PREDICTIVE NEURAL NETWORK MODELS FOR CYBERATTACK PATTERN RECOGNITION AND CRITICAL INFRASTRUCTURE VULNERABILITY ASSESSMENT

Abstract

This study investigated the effectiveness of predictive neural network models in enhancing cyberattack detection and vulnerability assessment within critical infrastructure systems, addressing the limitations of traditional machine learning approaches in accuracy, adaptability, and operational performance. Drawing on a comprehensive review of 176 peer-reviewed studies published between 2015 and 2025, the research synthesized current advancements in machine learning, deep learning, and vulnerability analysis to develop and evaluate an integrated predictive framework. The empirical analysis was conducted on a large-scale, real-world dataset consisting of over 30 million network flow records, 12 million authentication and identity events, and more than 10,000 documented vulnerabilities from the energy, healthcare, and transportation sectors. The study employed convolutional neural networks (CNNs), gated recurrent units (GRUs), and hybrid CNN–GRU models, benchmarking them against logistic regression and random forest classifiers to measure improvements in detection accuracy, false positive reduction, vulnerability prioritization, and real-time performance. Findings revealed that neural network models consistently outperformed classical baselines, achieving AUC scores between 0.91 and 0.95 (compared to 0.84–0.87), reducing false positive rates by up to 38%, and improving precision by 12–17 percentage points at a recall of 0.90. Additionally, vulnerability prioritization accuracy improved substantially, with a 22–26% increase in top-100 exploited vulnerability hit rates and correlation coefficients above 0.86 with real-world exploitation events. Latency and throughput metrics demonstrated that CNN detectors processed samples in under 2 milliseconds, while hybrid models achieved event processing in less than 20 milliseconds, confirming their suitability for operational deployment.

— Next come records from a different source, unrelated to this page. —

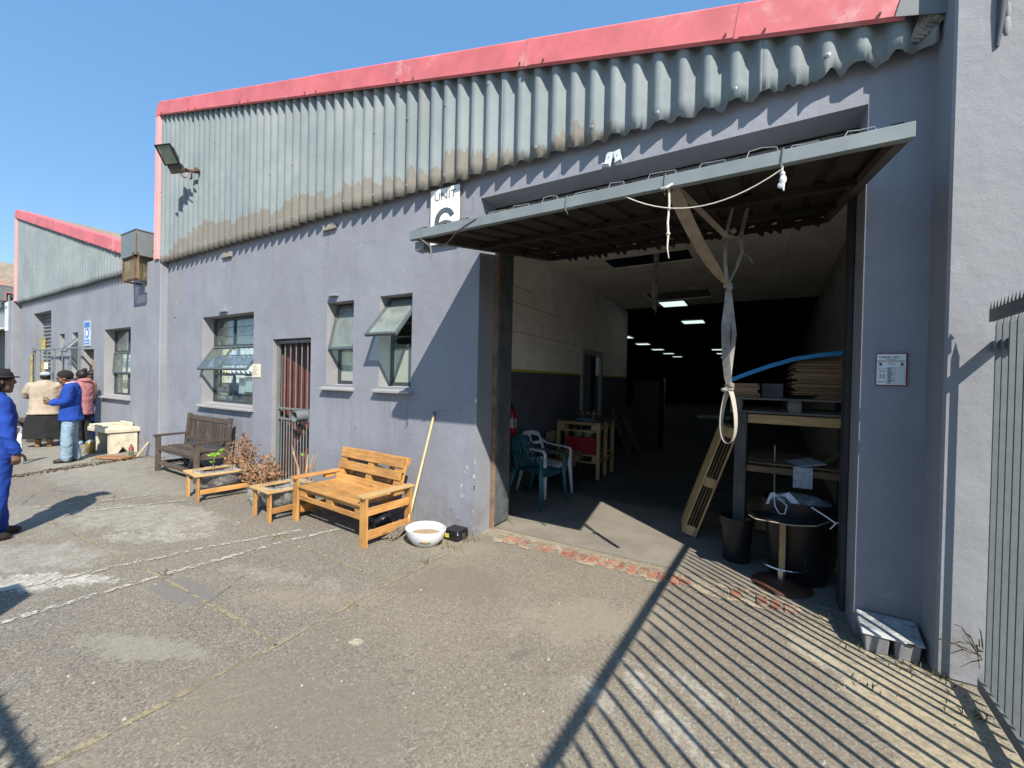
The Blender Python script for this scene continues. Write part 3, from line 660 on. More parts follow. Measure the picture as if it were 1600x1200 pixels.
# ---- neighbouring unit to the left
Nb = thing('neighbour_building', 'left neighbouring grey unit with roller shutter, sloping red fascia and pale corrugated cladding', 'building', (-15, 3.6, 0))
X0 = -19.73
HN = [(-18.45, -16.72, 0, 3.25), (-15.98, -15.55, 1.49, 2.56), (-14.95, -14.52, 1.49, 2.56), (-14.15, -13.40, 0, 2.12), (-12.75, -11.25, 1.06, 2.54)]
wall_grid(MB(), X0, -10.15, 0, 3.72, 3.47, 3.75, HN, 0, 1).build('wall', [PLAS2, RAW], Nb, fix=False)
mb = MB(); mb.add([(X0, 3.46, 3.72), (-10.2, 3.46, 3.72), (-10.2, 3.46, 4.0), (X0, 3.46, 6.2)], [(0, 1, 2, 3)]); mb.build('backing_board', DARK, Nb)
cladding(Nb, X0, -10.2, 6.52, CLAD2, lambda x: .1, .265)
fascia(Nb, [X0, -18.3, -16.6, -15.0, -13.2, -11.7, -10.3], X0, 6.52, .265, .27); trim(Nb, X0, 6.52, PINK); roof(Nb, X0-.1, -9.75, 6.55, .265)
gutter(Nb, -10.78, -10.06)
for i in range(30):
    zz = .02 + i*.108; MB().add([(-18.45, 3.70, zz), (-16.72, 3.70, zz), (-16.72, 3.66, zz+.05), (-18.45, 3.66, zz+.05), (-16.72, 3.70, zz+.104), (-18.45, 3.70, zz+.104)], [(0, 1, 2, 3), (3, 2, 4, 5)]).build('shutter_slat', M('shutter_paint', (.15, .165, .17), .5, .12, 4), Nb, fix=False)
MB().box(-18.40, -16.8, 3.745, 3.75, 0, 3.3).build('shutter_backing', SHEET, Nb)
sp = MB()
for zz in (2.2, .9, 1.5): sp.box(-18.30, -18.16, 3.60, 3.66, zz, zz+.35)
sp.build('shutter_guide', M('yellow_guide', (.40, .31, .10), .7, .3, 9, dirt=(.2, .17, .1), ds=5, dth=.5), Nb)
for a, b in ((-15.98, -15.55), (-14.95, -14.52)):
    fr = win_frame(Nb, a, b, 1.50, 2.55, (1.98,)); sill(Nb, a, b, 1.475); MB().box(a+.04, b-.04, 3.668, 3.672, 1.54, 1.96).build('pane', FROST, fr)
    sash(fr, 'open_sash', a+.01, b-.01, 1.93, 2.53, 0, R(14 if a < -15.5 else 38), 3.632, 1, SASHG)
MB().box(-14.14, -13.41, 3.70, 3.745, 0, 2.1).build('door', REDDOOR, Nb)
MB().box(-14.14, -14.06, 3.62, 3.70, 0, 2.1).build('door_frame', M('door_frame_tan', (.3, .2, .1)), Nb)
window3(Nb, -12.75, -11.25, 1.08, 2.53, R(3)); sill(Nb, -12.75, -11.25, 1.06)
mb = MB(); mb.box(-12.9, -11.0, 4.9, 5.0, 0, 2.9); mb.box(-16.2, -14.3, 4.2, 4.3, 0, 2.9); mb.box(-13.2, -13.1, 3.76, 4.9, 0, 2.9); mb.box(-10.9, -10.8, 3.76, 4.9, 0, 2.9); mb.box(-13.2, -10.8, 3.76, 5, 2.9, 2.95); mb.build('room_wall', CREAM, Nb)
mb = MB(); mb.box(-12.0, -11.3, 4.3, 4.5, .9, 1.75); mb.build('red_blind', M('red_cloth', (.3, .04, .04)), Nb)
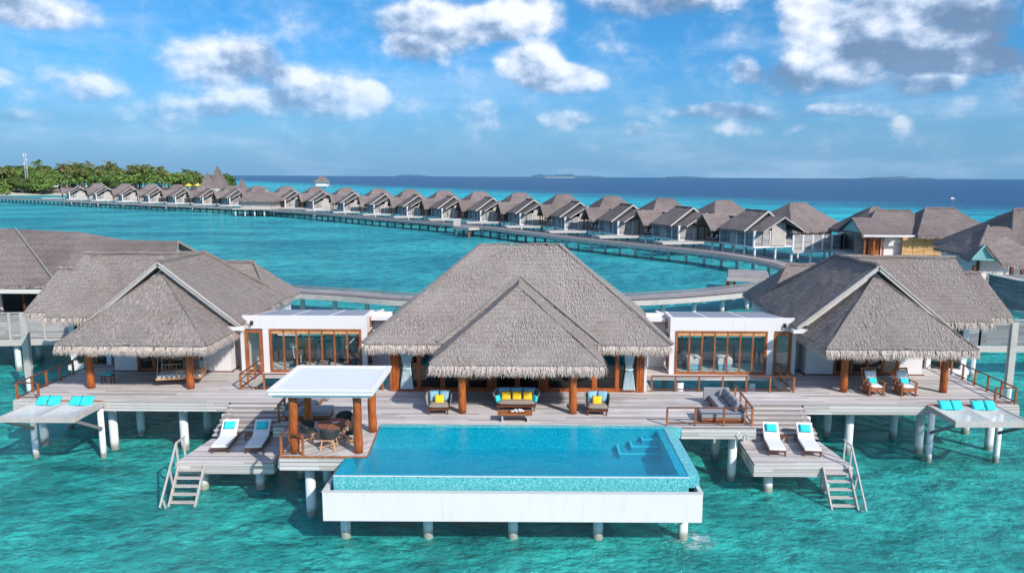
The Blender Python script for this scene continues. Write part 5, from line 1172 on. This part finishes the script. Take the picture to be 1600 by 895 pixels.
pillow('small turquoise pillow at the left arm of the sofa', 'pillow', (-.84,33.55,DK+.54), .34, .34, .12, 'turq', R(75), R(55)); pillow('small turquoise pillow at the right arm of the sofa', 'pillow', (.90,33.55,DK+.54), .34, .34, .12, 'turq', R(75), R(-55))
ct = thing('coffee_table', 'low rectangular wooden coffee table in front of the sofa', 'table', (0,32.0,DK)); mb = MB(); mb.box(-.78,.78,31.68,32.28,DK+.33,DK+.39); mb.build('tabletop', 'teak', ct, bevel=.01)
for x in (-.6,.55): mb = MB(); mb.box(x,x+.07,31.75,32.2,DK,DK+.33); mb.build('leg', 'metal', ct)
sh = thing('shell_bowl', 'pale carved bowl and shells resting on the coffee table', 'bowl', (.1,31.98,DK+.39)); r5 = random.Random(4); mb = MB()
for k in range(9): mb.ell((-.12+k*.055+r5.uniform(-.03,.03),31.98+r5.uniform(-.1,.1),DK+.44+r5.uniform(0,.05)),(.07,.05,.05),8,5)
mb.build('shells', 'cream', sh, smooth=True); mb = MB(); mb.beam((.1,31.9,DK+.42),(.45,31.86,DK+.42),.08,.03); mb.beam((-.3,32.0,DK+.41),(.25,32.02,DK+.41),.26,.02); mb.build('tray', 'teak_dark', sh)
# rocking chairs
def make_rocker():
    o = thing('rocking_chair', 'x', 'rocking chair', (0,0,0), 0, 'rocking chairs on the right porch')
    for s_ in (-1,1):
        mb = MB(); mb.tube([(s_*.34,-.55,.10),(s_*.34,-.35,.045),(s_*.34,0,.025),(s_*.34,.35,.045),(s_*.34,.65,.11)], .026, 8); mb.build('rocker', 'teak', o, smooth=True)
        mb = MB(); mb.box(s_*.34-.03,s_*.34+.03,-.36,-.30,.05,.60); mb.build('leg', 'teak', o); mb = MB(); mb.box(s_*.34-.03,s_*.34+.03,.22,.28,.04,.60); mb.build('leg', 'teak', o)
        mb = MB(); mb.box(s_*.36-.045,s_*.36+.045,-.42,.34,.60,.64); mb.build('armrest', 'teak', o, bevel=.01); mb = MB(); mb.box(s_*.34-.012,s_*.34+.012,-.30,.22,.18,.42); mb.build('side_rail', 'teak', o)
        mb = MB(); mb.beam((s_*.32,.24,.30),(s_*.34,.56,1.10),.06,.06,(0,1,0)); mb.build('back_post', 'teak', o)
    mb = MB(); mb.box(-.31,.31,-.36,.28,.30,.35); mb.box(-.31,.31,-.38,-.34,.22,.36); mb.build('seat_frame', 'teak', o)
    mb = MB(); [mb.beam((-.24+k*.08,.26,.36),(-.25+k*.084,.55,1.06),.03,.02,(0,1,0)) for k in range(7)]; mb.beam((-.36,.56,1.10),(.36,.56,1.10),.05,.07); mb.build('back_slats', 'teak', o)
    mb = MB(); mb.pillow(.60,.62,.16,Mx((0,-.06,.42)),pinch=.02); mb.build('seat_cushion', 'whitecl', o, smooth=True, merge=True); mb = MB(); mb.pillow(.58,.60,.18,Mx((0,.30,.78),R(69)),pinch=.08); mb.build('back_cushion', 'whitecl', o, smooth=True, merge=True); return o
rk = make_rocker()
for i, (x, y, lab, pl) in enumerate(((18.2,36.45,'reddish wooden rocking chair with cream cushions, the one nearer the left porch column','turquoise lumbar pillow on the left rocking chair'),(19.8,36.4,'reddish wooden rocking chair with cream cushions, nearer the middle of the porch','turquoise lumbar pillow on the right rocking chair'))):
    o = rk if i == 0 else copy_tree(rk); place(o, (x,y,DK), R(4), lab); o.scale = (1.08,1.08,1.08); pillow(pl, 'pillow', (x-.01,y+.10,DK+.66), .50,.28,.14,'turq',R(66),R(4))
# stool by the left porch column
so_ = thing('stool', 'small wooden stool with turquoise seat pad beside the left porch column', 'stool', (-21.55,37.6,DK)); mb = MB(); mb.box(-21.85,-21.27,37.42,37.78,DK+.42,DK+.47); mb.build('seat', 'teak_dark', so_); mb = MB(); mb.pillow(.62,.40,.10,Mx((-21.56,37.6,DK+.51)),pinch=.02); mb.build('seat_pad', 'turq', so_, smooth=True, merge=True)
for dx in (-.24,.24):
    for dy in (-.14,.14): mb = MB(); mb.box(-21.56+dx-.025,-21.56+dx+.025,37.6+dy-.025,37.6+dy+.025,DK,DK+.42); mb.build('leg', 'teak_dark', so_)
# hanging daybed swing
sw = thing('daybed_swing', 'hanging wooden daybed swing with cream mattress under the left porch', 'daybed', (-17.75,37.75,DK+.38), R(14))
sw['_b'] = (0,0,0)
mb = MB(); mb.box(-1.1,1.1,-.65,.65,0,.09); mb.build('frame', 'teak_light', sw); mb = MB(); mb.pillow(2.15,1.25,.2,Mx((0,0,.18)),pinch=.01,n=12); mb.build('mattress', 'cream', sw, smooth=True, merge=True)
for k in range(9): mb = MB(); mb.ell((-.95+k*.24,-.60,.14),(.10,.06,.08),8,6); mb.build('tassel', 'whitecl', sw, smooth=True)
mb = MB(); mb.beam((-1.1,.65,.5),(1.1,.65,.5),.05,.05); mb.beam((1.1,-.6,.45),(1.1,.65,.5),.05,.05); mb.beam((-.1,-.65,.42),(1.1,-.65,.42),.05,.05)
for k in range(13): mb.box(-1.1+k*.18,-1.07+k*.18,.63,.66,.09,.48)
for k in range(7): mb.box(1.08,1.11,-.6+k*.2,-.57+k*.2,.09,.46)
for k in range(6): mb.box(-.1+k*.24,-.07+k*.24,-.66,-.63,.09,.41)
mb.build('railing', 'teak_light', sw)
for x, y in ((-1.05,-.6),(1.05,-.6),(-1.05,.6),(1.05,.6)): mb = MB(); mb.tube([(x,y,.05),(x*.9,y*.3,2.2)], .018, 5); mb.build('rope', 'graywood', sw)
for x, a_, m_ in ((.25,10,'taupe'),(.62,-8,'taupe'),(.95,-30,'cream')): p = pillow({10:'brown pillow on the daybed swing, farthest left of the three',-8:'brown pillow in the middle of the daybed swing pillows',-30:'cream pillow at the right end of the daybed swing'}[a_], 'pillow', (-17.75+x*.97-.11,37.75+x*.24+.42,DK+.38+.5), .5,.48,.16,m_,R(68),R(14+a_))
# lagoon nets with cushions
for s in (-1,1):
    T = lambda p: (s*p[0],p[1],p[2]); x0, x1, y0, y1, z = 20.05, 23.35, 32.1, 34.55, 2.68
    o = thing('lagoon_net', 'grey timber framed net lounger over the water at the far %s front of the deck' % ('left' if s < 0 else 'right'), 'net lounger', (s*21.7,33.3,z))
    for (p, q) in (((x0-.1,y0,z),(x1+.1,y0,z)),((x0,y0+.05,z),(x0,y1,z)),((x1,y0+.05,z),(x1,y1,z))): mb = MB(T); mb.beam(p,q,.10,.26); mb.build('frame_beam', 'graywood', o, bevel=.01)
    mb = MB(T); mb.beam(((x0+x1)/2,y0+.05,z+.06),((x0+x1)/2,y1,z+.06),.08,.08); mb.build('middle_bar', 'graywood', o)
    mb = MB(T); mb.beam((x0,y1,z+.08),(x1,y1,z+.08),.10,.12); mb.build('rear_rail', 'teak', o)
    for a, b in ((x0+.05,(x0+x1)/2-.04),((x0+x1)/2+.04,x1-.05)):
        mb = MB(T); n = 8
        for j in range(n+1):
            for i in range(n+1): u, v = i/n, j/n; mb.v.append((a+(b-a)*u, y0+.05+(y1-y0-.1)*v, z+.10-.16*math.sin(math.pi*u)*math.sin(math.pi*v)))
        for j in range(n):
            for i in range(n): q = j*(n+1)+i; mb.f.append((q,q+1,q+n+2,q+n+1)); mb.mi.append(0)
        mb.build('net', 'net', o, recalc=False)
    for x in (x0,x1): mb = MB(T); mb.beam((x,y0+.15,z-.12),(x,y1-.35,z-1.15),.09,.14); mb.build('brace', 'graywood_dark', o)
    for x in (x0+.0,x1): pile(s*(x+.1), y1-.2, z-.2, .14, o)
    sd_ = 'left' if s < 0 else 'right'
    W_ = {'left': ['far left','second from the left','third from the left','far right'], 'right': ['far left','second from the left','third from the left','far right']}[sd_]
    xs = sorted([s*x for x in (20.68,21.25,22.25,22.85)])
    for k, x in enumerate(xs): pillow('turquoise cushion on the %s net lounger, %s of its four' % (sd_, W_[k]), 'cushion', (x,34.25,z+.22), .60,.56,.15,'turq',R(42)+R(6)*(k % 2),R(8 if k % 2 else -5),R(4 if k % 2 else -3),group='turquoise cushions on the net loungers')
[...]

The study concludes that predictive neural network models offer a significant advancement in cybersecurity by capturing nonlinear relationships, modelling IT–OT dependencies, and integrating attack detection with vulnerability prioritization. These results extend the existing literature by providing a unified, scalable, and proactive defence framework for protecting critical infrastructure from evolving cyber threats and demonstrate the transformative potential of deep learning in the next generation of cybersecurity systems.